Sire:—The sentiments which are attributed to your Majesty, and which have thus far, I understand characterized your Majesty’s public polity and reign, augurs much for the success of the design which our Missionaries have in view in going to your Majesty’s Kingdom. It has been with great pleasure that I have heard of your Majesty’s independence of character and the great interest—an interest which well comports with the dignity and character of a truly good kind—which you take in the elevation of your people. I have advised my friends to be guided by your Majesty in political affairs, and whenever they should be advised of your majesty’s wishes on these points they will be happy to carry them into effect.

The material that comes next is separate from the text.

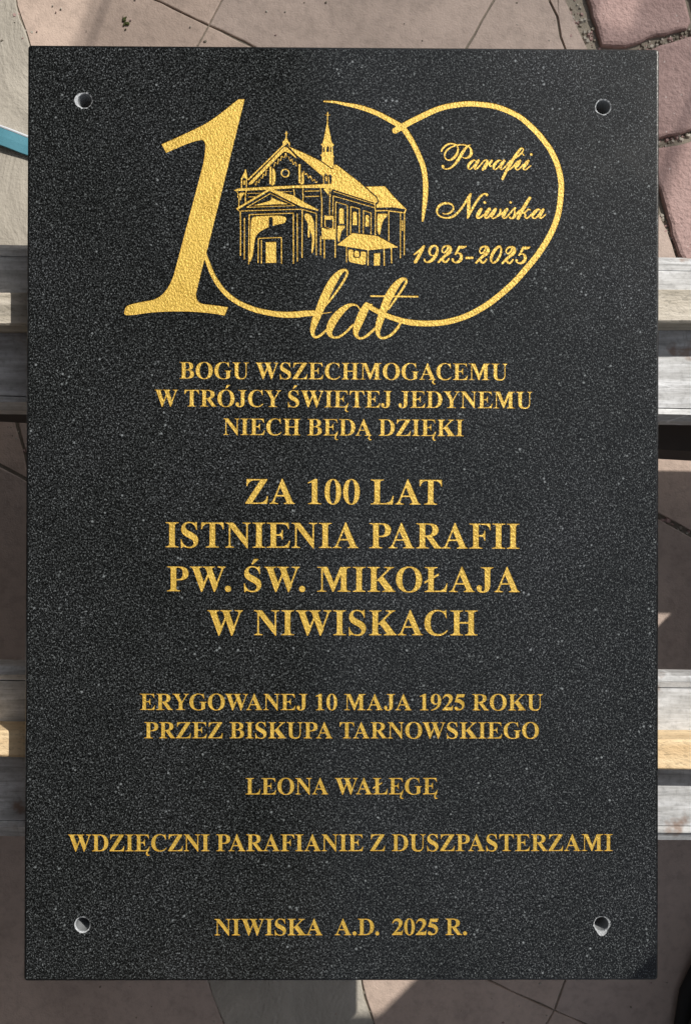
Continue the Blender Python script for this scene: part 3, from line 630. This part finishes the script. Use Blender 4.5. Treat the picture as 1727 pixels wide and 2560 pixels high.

Sire: in planting this Mission in your Majesty’s kingdom we have no political purpose to subserve; my friends will seek for no power of this kind. In selecting representatives for Parliament from the district or districts where they and the people who may gather with them will settle, they will endeavor to learn your Majesty’s choice, and elect such person or persons, as your Majesty may designate, to represent them. It will be their constant effort, in their intercourse with the people, to sustain the power of the throne and to recognize and uphold your Majesty’s Kingly authority, to the fullest possible extent. I trust that my friends will be obedient to your Majesty’s wishes in all these things. If there is anything which your Majesty should wish to communicate with me respecting them and their operations in your Majesty’s Kingdom, I shall be happy to receive it at any time.
Praying the Lord to preserve your life and to give your Majesty a Long and prosperous reign
I subscribe myself with sentiments of high consideration your Majesty’s Servant in the Lord
[signed] Brigham Young
Notes
[1] Brigham Young Letter Press Copy Book (Outgoing Correspondence), vol. 7, 523–29, Church History Library.